Print the listing that follows, character for character.

---------------

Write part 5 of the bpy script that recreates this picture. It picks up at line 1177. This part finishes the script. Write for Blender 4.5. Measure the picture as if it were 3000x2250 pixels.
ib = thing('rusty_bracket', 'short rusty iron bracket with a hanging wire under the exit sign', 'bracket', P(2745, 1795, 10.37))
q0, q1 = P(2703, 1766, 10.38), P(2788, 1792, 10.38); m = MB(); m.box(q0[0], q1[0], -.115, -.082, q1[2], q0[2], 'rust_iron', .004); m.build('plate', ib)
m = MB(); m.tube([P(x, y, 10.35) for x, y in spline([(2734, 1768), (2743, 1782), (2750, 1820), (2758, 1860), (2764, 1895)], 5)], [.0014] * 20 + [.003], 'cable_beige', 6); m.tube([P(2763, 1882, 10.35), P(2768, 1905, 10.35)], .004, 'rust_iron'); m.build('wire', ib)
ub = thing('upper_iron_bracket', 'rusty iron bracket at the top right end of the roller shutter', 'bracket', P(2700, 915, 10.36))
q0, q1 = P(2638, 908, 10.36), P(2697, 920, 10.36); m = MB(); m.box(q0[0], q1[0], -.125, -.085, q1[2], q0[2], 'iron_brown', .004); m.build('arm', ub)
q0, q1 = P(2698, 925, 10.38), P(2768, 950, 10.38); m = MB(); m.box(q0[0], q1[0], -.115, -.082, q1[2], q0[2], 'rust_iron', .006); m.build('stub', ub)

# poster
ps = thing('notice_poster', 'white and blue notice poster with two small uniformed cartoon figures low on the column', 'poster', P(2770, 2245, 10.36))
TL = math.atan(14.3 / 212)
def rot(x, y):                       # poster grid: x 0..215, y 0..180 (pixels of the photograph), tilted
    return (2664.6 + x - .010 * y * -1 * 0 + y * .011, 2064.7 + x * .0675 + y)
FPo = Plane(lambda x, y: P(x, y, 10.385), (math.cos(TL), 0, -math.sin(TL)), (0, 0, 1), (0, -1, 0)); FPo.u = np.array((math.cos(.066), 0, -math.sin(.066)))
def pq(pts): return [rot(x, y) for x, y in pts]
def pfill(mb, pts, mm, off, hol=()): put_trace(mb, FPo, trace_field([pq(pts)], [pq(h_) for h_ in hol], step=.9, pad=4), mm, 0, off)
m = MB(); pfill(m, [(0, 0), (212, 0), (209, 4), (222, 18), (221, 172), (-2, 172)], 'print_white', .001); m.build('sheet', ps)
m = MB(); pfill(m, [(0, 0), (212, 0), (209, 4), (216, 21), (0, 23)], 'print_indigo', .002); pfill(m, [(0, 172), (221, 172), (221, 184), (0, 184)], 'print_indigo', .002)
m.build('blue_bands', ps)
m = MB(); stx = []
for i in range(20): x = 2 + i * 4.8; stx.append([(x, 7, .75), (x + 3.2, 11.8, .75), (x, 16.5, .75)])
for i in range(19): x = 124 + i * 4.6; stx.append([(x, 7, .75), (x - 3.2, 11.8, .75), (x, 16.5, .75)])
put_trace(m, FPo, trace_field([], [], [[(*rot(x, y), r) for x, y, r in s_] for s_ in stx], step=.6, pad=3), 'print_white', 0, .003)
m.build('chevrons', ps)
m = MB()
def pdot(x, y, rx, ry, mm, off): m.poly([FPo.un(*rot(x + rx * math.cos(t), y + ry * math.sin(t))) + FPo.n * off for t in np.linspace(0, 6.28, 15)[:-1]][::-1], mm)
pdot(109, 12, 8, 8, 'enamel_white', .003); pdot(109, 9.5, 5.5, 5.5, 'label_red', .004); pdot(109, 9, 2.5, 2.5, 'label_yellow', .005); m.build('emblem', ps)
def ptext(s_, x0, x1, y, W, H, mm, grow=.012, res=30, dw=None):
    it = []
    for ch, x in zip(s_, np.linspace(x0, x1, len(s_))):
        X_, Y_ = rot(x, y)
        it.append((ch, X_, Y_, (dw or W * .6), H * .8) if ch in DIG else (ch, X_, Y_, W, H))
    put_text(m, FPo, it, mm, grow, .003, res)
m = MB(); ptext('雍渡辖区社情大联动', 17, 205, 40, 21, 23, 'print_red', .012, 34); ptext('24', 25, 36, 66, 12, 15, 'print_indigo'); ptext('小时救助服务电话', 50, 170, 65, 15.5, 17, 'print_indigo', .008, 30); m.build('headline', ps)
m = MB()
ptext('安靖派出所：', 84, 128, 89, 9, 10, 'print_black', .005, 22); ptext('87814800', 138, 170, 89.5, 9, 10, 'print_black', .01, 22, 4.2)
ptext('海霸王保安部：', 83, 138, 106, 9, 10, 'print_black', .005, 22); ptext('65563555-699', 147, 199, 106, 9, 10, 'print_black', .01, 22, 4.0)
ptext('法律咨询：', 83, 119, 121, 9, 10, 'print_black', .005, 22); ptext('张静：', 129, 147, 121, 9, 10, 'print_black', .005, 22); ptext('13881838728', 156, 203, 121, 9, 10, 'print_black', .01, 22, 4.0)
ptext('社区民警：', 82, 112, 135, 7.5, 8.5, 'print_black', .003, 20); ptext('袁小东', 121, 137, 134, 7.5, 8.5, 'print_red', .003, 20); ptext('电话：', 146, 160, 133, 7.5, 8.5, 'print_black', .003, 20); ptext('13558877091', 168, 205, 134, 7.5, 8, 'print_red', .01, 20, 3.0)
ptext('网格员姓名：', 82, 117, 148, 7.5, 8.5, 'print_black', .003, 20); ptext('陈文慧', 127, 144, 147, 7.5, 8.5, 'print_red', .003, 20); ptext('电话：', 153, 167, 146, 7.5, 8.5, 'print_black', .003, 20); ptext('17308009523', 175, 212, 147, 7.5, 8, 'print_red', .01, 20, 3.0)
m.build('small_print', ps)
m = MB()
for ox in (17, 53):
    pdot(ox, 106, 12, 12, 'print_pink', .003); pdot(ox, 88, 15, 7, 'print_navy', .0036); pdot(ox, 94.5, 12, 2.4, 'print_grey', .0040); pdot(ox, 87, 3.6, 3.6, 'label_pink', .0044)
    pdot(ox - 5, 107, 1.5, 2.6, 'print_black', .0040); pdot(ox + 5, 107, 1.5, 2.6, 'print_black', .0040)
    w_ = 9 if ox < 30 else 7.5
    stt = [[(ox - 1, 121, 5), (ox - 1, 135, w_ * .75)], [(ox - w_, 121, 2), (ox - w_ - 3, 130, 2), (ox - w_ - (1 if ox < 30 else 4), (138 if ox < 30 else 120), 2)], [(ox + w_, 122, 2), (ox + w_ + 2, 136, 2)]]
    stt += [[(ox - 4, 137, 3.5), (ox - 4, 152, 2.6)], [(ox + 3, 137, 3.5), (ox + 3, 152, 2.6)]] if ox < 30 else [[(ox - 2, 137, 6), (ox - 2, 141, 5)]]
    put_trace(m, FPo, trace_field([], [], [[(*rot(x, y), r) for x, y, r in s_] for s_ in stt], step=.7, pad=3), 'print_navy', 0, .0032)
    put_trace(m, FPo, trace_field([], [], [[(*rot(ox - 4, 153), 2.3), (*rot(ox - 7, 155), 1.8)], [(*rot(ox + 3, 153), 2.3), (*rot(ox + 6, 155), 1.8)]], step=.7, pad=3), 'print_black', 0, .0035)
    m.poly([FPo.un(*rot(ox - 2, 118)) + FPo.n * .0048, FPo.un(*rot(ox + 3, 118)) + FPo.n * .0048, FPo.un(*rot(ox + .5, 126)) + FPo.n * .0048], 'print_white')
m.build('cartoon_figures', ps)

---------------

## [Exercise solution]
Write part 5 of the bpy script that recreates this picture. It picks up at line 1177. This part finishes the script. Write for Blender 4.5. Measure the picture as if it were 3000x2250 pixels.
ib = thing('rusty_bracket', 'short rusty iron bracket with a hanging wire under the exit sign', 'bracket', P(2745, 1795, 10.37))
q0, q1 = P(2703, 1766, 10.38), P(2788, 1792, 10.38); m = MB(); m.box(q0[0], q1[0], -.115, -.082, q1[2], q0[2], 'rust_iron', .004); m.build('plate', ib)
m = MB(); m.tube([P(x, y, 10.35) for x, y in spline([(2734, 1768), (2743, 1782), (2750, 1820), (2758, 1860), (2764, 1895)], 5)], [.0014] * 20 + [.003], 'cable_beige', 6); m.tube([P(2763, 1882, 10.35), P(2768, 1905, 10.35)], .004, 'rust_iron'); m.build('wire', ib)
ub = thing('upper_iron_bracket', 'rusty iron bracket at the top right end of the roller shutter', 'bracket', P(2700, 915, 10.36))
q0, q1 = P(2638, 908, 10.36), P(2697, 920, 10.36); m = MB(); m.box(q0[0], q1[0], -.125, -.085, q1[2], q0[2], 'iron_brown', .004); m.build('arm', ub)
q0, q1 = P(2698, 925, 10.38), P(2768, 950, 10.38); m = MB(); m.box(q0[0], q1[0], -.115, -.082, q1[2], q0[2], 'rust_iron', .006); m.build('stub', ub)

# poster
ps = thing('notice_poster', 'white and blue notice poster with two small uniformed cartoon figures low on the column', 'poster', P(2770, 2245, 10.36))
TL = math.atan(14.3 / 212)
def rot(x, y):                       # poster grid: x 0..215, y 0..180 (pixels of the photograph), tilted
    return (2664.6 + x - .010 * y * -1 * 0 + y * .011, 2064.7 + x * .0675 + y)
FPo = Plane(lambda x, y: P(x, y, 10.385), (math.cos(TL), 0, -math.sin(TL)), (0, 0, 1), (0, -1, 0)); FPo.u = np.array((math.cos(.066), 0, -math.sin(.066)))
def pq(pts): return [rot(x, y) for x, y in pts]
def pfill(mb, pts, mm, off, hol=()): put_trace(mb, FPo, trace_field([pq(pts)], [pq(h_) for h_ in hol], step=.9, pad=4), mm, 0, off)
m = MB(); pfill(m, [(0, 0), (212, 0), (209, 4), (222, 18), (221, 172), (-2, 172)], 'print_white', .001); m.build('sheet', ps)
m = MB(); pfill(m, [(0, 0), (212, 0), (209, 4), (216, 21), (0, 23)], 'print_indigo', .002); pfill(m, [(0, 172), (221, 172), (221, 184), (0, 184)], 'print_indigo', .002)
m.build('blue_bands', ps)
m = MB(); stx = []
for i in range(20): x = 2 + i * 4.8; stx.append([(x, 7, .75), (x + 3.2, 11.8, .75), (x, 16.5, .75)])
for i in range(19): x = 124 + i * 4.6; stx.append([(x, 7, .75), (x - 3.2, 11.8, .75), (x, 16.5, .75)])
put_trace(m, FPo, trace_field([], [], [[(*rot(x, y), r) for x, y, r in s_] for s_ in stx], step=.6, pad=3), 'print_white', 0, .003)
m.build('chevrons', ps)
m = MB()
def pdot(x, y, rx, ry, mm, off): m.poly([FPo.un(*rot(x + rx * math.cos(t), y + ry * math.sin(t))) + FPo.n * off for t in np.linspace(0, 6.28, 15)[:-1]][::-1], mm)
pdot(109, 12, 8, 8, 'enamel_white', .003); pdot(109, 9.5, 5.5, 5.5, 'label_red', .004); pdot(109, 9, 2.5, 2.5, 'label_yellow', .005); m.build('emblem', ps)
def ptext(s_, x0, x1, y, W, H, mm, grow=.012, res=30, dw=None):
    it = []
    for ch, x in zip(s_, np.linspace(x0, x1, len(s_))):
        X_, Y_ = rot(x, y)
        it.append((ch, X_, Y_, (dw or W * .6), H * .8) if ch in DIG else (ch, X_, Y_, W, H))
    put_text(m, FPo, it, mm, grow, .003, res)
m = MB(); ptext('雍渡辖区社情大联动', 17, 205, 40, 21, 23, 'print_red', .012, 34); ptext('24', 25, 36, 66, 12, 15, 'print_indigo'); ptext('小时救助服务电话', 50, 170, 65, 15.5, 17, 'print_indigo', .008, 30); m.build('headline', ps)
m = MB()
ptext('安靖派出所：', 84, 128, 89, 9, 10, 'print_black', .005, 22); ptext('87814800', 138, 170, 89.5, 9, 10, 'print_black', .01, 22, 4.2)
ptext('海霸王保安部：', 83, 138, 106, 9, 10, 'print_black', .005, 22); ptext('65563555-699', 147, 199, 106, 9, 10, 'print_black', .01, 22, 4.0)
ptext('法律咨询：', 83, 119, 121, 9, 10, 'print_black', .005, 22); ptext('张静：', 129, 147, 121, 9, 10, 'print_black', .005, 22); ptext('13881838728', 156, 203, 121, 9, 10, 'print_black', .01, 22, 4.0)
ptext('社区民警：', 82, 112, 135, 7.5, 8.5, 'print_black', .003, 20); ptext('袁小东', 121, 137, 134, 7.5, 8.5, 'print_red', .003, 20); ptext('电话：', 146, 160, 133, 7.5, 8.5, 'print_black', .003, 20); ptext('13558877091', 168, 205, 134, 7.5, 8, 'print_red', .01, 20, 3.0)
ptext('网格员姓名：', 82, 117, 148, 7.5, 8.5, 'print_black', .003, 20); ptext('陈文慧', 127, 144, 147, 7.5, 8.5, 'print_red', .003, 20); ptext('电话：', 153, 167, 146, 7.5, 8.5, 'print_black', .003, 20); ptext('17308009523', 175, 212, 147, 7.5, 8, 'print_red', .01, 20, 3.0)
m.build('small_print', ps)
m = MB()
for ox in (17, 53):
    pdot(ox, 106, 12, 12, 'print_pink', .003); pdot(ox, 88, 15, 7, 'print_navy', .0036); pdot(ox, 94.5, 12, 2.4, 'print_grey', .0040); pdot(ox, 87, 3.6, 3.6, 'label_pink', .0044)
    pdot(ox - 5, 107, 1.5, 2.6, 'print_black', .0040); pdot(ox + 5, 107, 1.5, 2.6, 'print_black', .0040)
    w_ = 9 if ox < 30 else 7.5
    stt = [[(ox - 1, 121, 5), (ox - 1, 135, w_ * .75)], [(ox - w_, 121, 2), (ox - w_ - 3, 130, 2), (ox - w_ - (1 if ox < 30 else 4), (138 if ox < 30 else 120), 2)], [(ox + w_, 122, 2), (ox + w_ + 2, 136, 2)]]
    stt += [[(ox - 4, 137, 3.5), (ox - 4, 152, 2.6)], [(ox + 3, 137, 3.5), (ox + 3, 152, 2.6)]] if ox < 30 else [[(ox - 2, 137, 6), (ox - 2, 141, 5)]]
    put_trace(m, FPo, trace_field([], [], [[(*rot(x, y), r) for x, y, r in s_] for s_ in stt], step=.7, pad=3), 'print_navy', 0, .0032)
    put_trace(m, FPo, trace_field([], [], [[(*rot(ox - 4, 153), 2.3), (*rot(ox - 7, 155), 1.8)], [(*rot(ox + 3, 153), 2.3), (*rot(ox + 6, 155), 1.8)]], step=.7, pad=3), 'print_black', 0, .0035)
    m.poly([FPo.un(*rot(ox - 2, 118)) + FPo.n * .0048, FPo.un(*rot(ox + 3, 118)) + FPo.n * .0048, FPo.un(*rot(ox + .5, 126)) + FPo.n * .0048], 'print_white')
m.build('cartoon_figures', ps)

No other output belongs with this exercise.